═════ Data extract
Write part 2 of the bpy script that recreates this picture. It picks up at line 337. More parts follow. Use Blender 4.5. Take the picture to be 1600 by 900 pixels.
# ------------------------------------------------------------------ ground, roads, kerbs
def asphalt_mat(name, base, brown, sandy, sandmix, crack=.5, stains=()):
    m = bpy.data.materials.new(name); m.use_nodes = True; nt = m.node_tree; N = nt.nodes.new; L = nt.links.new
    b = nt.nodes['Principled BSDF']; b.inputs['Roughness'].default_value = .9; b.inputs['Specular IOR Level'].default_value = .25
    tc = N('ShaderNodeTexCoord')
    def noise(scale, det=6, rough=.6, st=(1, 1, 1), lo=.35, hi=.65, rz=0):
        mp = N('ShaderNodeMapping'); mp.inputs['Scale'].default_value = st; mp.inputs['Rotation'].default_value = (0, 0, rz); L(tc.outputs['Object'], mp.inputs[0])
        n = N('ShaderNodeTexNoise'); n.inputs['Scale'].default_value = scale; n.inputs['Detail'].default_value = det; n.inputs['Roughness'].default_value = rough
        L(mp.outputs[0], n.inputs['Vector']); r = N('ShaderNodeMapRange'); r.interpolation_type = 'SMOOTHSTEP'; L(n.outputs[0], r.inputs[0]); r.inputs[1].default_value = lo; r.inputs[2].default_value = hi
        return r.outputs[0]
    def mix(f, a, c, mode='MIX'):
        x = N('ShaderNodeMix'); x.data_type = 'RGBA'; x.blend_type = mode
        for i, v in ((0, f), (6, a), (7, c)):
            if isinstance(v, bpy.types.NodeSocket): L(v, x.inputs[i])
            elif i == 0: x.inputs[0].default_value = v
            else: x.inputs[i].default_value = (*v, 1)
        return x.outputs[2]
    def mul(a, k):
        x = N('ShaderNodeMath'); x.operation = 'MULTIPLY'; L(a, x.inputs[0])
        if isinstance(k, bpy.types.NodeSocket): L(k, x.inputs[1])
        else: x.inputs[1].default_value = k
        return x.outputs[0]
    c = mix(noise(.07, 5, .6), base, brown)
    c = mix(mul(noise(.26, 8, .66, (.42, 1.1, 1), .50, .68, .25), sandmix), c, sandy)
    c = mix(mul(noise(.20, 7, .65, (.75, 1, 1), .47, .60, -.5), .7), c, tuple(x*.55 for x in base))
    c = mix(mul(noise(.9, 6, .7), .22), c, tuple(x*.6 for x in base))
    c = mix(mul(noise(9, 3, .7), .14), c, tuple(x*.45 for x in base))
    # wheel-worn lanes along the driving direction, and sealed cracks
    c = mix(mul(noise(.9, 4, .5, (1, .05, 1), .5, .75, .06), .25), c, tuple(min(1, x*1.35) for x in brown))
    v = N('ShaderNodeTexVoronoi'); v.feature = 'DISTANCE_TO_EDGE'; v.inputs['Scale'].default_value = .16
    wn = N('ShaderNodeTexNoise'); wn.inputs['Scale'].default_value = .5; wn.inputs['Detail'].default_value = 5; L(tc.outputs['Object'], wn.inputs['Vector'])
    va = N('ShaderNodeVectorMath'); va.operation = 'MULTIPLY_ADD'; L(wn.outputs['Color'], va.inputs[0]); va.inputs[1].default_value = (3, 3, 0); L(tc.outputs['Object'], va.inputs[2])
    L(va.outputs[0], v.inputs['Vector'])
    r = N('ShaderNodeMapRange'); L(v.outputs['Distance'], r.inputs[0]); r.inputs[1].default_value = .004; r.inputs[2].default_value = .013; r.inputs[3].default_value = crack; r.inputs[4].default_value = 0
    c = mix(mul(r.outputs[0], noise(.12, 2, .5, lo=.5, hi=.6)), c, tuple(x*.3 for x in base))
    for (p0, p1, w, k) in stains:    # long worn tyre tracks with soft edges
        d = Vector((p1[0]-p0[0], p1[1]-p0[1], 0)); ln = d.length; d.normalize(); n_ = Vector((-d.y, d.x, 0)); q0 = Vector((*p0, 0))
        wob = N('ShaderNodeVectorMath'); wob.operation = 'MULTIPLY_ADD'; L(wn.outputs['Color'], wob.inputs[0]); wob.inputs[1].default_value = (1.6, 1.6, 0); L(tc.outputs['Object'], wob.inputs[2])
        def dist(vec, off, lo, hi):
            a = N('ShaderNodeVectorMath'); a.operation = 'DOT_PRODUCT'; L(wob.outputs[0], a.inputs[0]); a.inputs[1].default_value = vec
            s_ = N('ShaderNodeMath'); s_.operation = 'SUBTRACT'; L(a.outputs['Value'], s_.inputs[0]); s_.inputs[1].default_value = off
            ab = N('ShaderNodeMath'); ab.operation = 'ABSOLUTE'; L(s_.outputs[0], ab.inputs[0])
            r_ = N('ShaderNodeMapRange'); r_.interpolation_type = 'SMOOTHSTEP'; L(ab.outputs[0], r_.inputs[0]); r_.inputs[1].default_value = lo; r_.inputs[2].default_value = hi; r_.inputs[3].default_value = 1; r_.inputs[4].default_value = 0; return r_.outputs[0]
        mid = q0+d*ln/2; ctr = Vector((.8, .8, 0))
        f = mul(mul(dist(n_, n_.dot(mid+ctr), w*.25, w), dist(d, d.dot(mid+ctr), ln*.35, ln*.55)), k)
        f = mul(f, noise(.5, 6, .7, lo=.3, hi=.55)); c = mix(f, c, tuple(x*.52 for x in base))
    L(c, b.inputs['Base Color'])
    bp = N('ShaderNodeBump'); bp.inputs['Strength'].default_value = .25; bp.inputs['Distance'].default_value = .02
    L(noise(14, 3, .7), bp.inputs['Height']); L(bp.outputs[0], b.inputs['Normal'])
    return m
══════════
* [Work to be completed]: Reproduce the data in full, exactly as presented.

* [Correct result]:
Write part 2 of the bpy script that recreates this picture. It picks up at line 337. More parts follow. Use Blender 4.5. Take the picture to be 1600 by 900 pixels.
# ------------------------------------------------------------------ ground, roads, kerbs
def asphalt_mat(name, base, brown, sandy, sandmix, crack=.5, stains=()):
    m = bpy.data.materials.new(name); m.use_nodes = True; nt = m.node_tree; N = nt.nodes.new; L = nt.links.new
    b = nt.nodes['Principled BSDF']; b.inputs['Roughness'].default_value = .9; b.inputs['Specular IOR Level'].default_value = .25
    tc = N('ShaderNodeTexCoord')
    def noise(scale, det=6, rough=.6, st=(1, 1, 1), lo=.35, hi=.65, rz=0):
        mp = N('ShaderNodeMapping'); mp.inputs['Scale'].default_value = st; mp.inputs['Rotation'].default_value = (0, 0, rz); L(tc.outputs['Object'], mp.inputs[0])
        n = N('ShaderNodeTexNoise'); n.inputs['Scale'].default_value = scale; n.inputs['Detail'].default_value = det; n.inputs['Roughness'].default_value = rough
        L(mp.outputs[0], n.inputs['Vector']); r = N('ShaderNodeMapRange'); r.interpolation_type = 'SMOOTHSTEP'; L(n.outputs[0], r.inputs[0]); r.inputs[1].default_value = lo; r.inputs[2].default_value = hi
        return r.outputs[0]
    def mix(f, a, c, mode='MIX'):
        x = N('ShaderNodeMix'); x.data_type = 'RGBA'; x.blend_type = mode
        for i, v in ((0, f), (6, a), (7, c)):
            if isinstance(v, bpy.types.NodeSocket): L(v, x.inputs[i])
            elif i == 0: x.inputs[0].default_value = v
            else: x.inputs[i].default_value = (*v, 1)
        return x.outputs[2]
    def mul(a, k):
        x = N('ShaderNodeMath'); x.operation = 'MULTIPLY'; L(a, x.inputs[0])
        if isinstance(k, bpy.types.NodeSocket): L(k, x.inputs[1])
        else: x.inputs[1].default_value = k
        return x.outputs[0]
    c = mix(noise(.07, 5, .6), base, brown)
    c = mix(mul(noise(.26, 8, .66, (.42, 1.1, 1), .50, .68, .25), sandmix), c, sandy)
    c = mix(mul(noise(.20, 7, .65, (.75, 1, 1), .47, .60, -.5), .7), c, tuple(x*.55 for x in base))
    c = mix(mul(noise(.9, 6, .7), .22), c, tuple(x*.6 for x in base))
    c = mix(mul(noise(9, 3, .7), .14), c, tuple(x*.45 for x in base))
    # wheel-worn lanes along the driving direction, and sealed cracks
    c = mix(mul(noise(.9, 4, .5, (1, .05, 1), .5, .75, .06), .25), c, tuple(min(1, x*1.35) for x in brown))
    v = N('ShaderNodeTexVoronoi'); v.feature = 'DISTANCE_TO_EDGE'; v.inputs['Scale'].default_value = .16
    wn = N('ShaderNodeTexNoise'); wn.inputs['Scale'].default_value = .5; wn.inputs['Detail'].default_value = 5; L(tc.outputs['Object'], wn.inputs['Vector'])
    va = N('ShaderNodeVectorMath'); va.operation = 'MULTIPLY_ADD'; L(wn.outputs['Color'], va.inputs[0]); va.inputs[1].default_value = (3, 3, 0); L(tc.outputs['Object'], va.inputs[2])
    L(va.outputs[0], v.inputs['Vector'])
    r = N('ShaderNodeMapRange'); L(v.outputs['Distance'], r.inputs[0]); r.inputs[1].default_value = .004; r.inputs[2].default_value = .013; r.inputs[3].default_value = crack; r.inputs[4].default_value = 0
    c = mix(mul(r.outputs[0], noise(.12, 2, .5, lo=.5, hi=.6)), c, tuple(x*.3 for x in base))
    for (p0, p1, w, k) in stains:    # long worn tyre tracks with soft edges
        d = Vector((p1[0]-p0[0], p1[1]-p0[1], 0)); ln = d.length; d.normalize(); n_ = Vector((-d.y, d.x, 0)); q0 = Vector((*p0, 0))
        wob = N('ShaderNodeVectorMath'); wob.operation = 'MULTIPLY_ADD'; L(wn.outputs['Color'], wob.inputs[0]); wob.inputs[1].default_value = (1.6, 1.6, 0); L(tc.outputs['Object'], wob.inputs[2])
        def dist(vec, off, lo, hi):
            a = N('ShaderNodeVectorMath'); a.operation = 'DOT_PRODUCT'; L(wob.outputs[0], a.inputs[0]); a.inputs[1].default_value = vec
            s_ = N('ShaderNodeMath'); s_.operation = 'SUBTRACT'; L(a.outputs['Value'], s_.inputs[0]); s_.inputs[1].default_value = off
            ab = N('ShaderNodeMath'); ab.operation = 'ABSOLUTE'; L(s_.outputs[0], ab.inputs[0])
            r_ = N('ShaderNodeMapRange'); r_.interpolation_type = 'SMOOTHSTEP'; L(ab.outputs[0], r_.inputs[0]); r_.inputs[1].default_value = lo; r_.inputs[2].default_value = hi; r_.inputs[3].default_value = 1; r_.inputs[4].default_value = 0; return r_.outputs[0]
        mid = q0+d*ln/2; ctr = Vector((.8, .8, 0))
        f = mul(mul(dist(n_, n_.dot(mid+ctr), w*.25, w), dist(d, d.dot(mid+ctr), ln*.35, ln*.55)), k)
        f = mul(f, noise(.5, 6, .7, lo=.3, hi=.55)); c = mix(f, c, tuple(x*.52 for x in base))
    L(c, b.inputs['Base Color'])
    bp = N('ShaderNodeBump'); bp.inputs['Strength'].default_value = .25; bp.inputs['Distance'].default_value = .02
    L(noise(14, 3, .7), bp.inputs['Height']); L(bp.outputs[0], b.inputs['Normal'])
    return m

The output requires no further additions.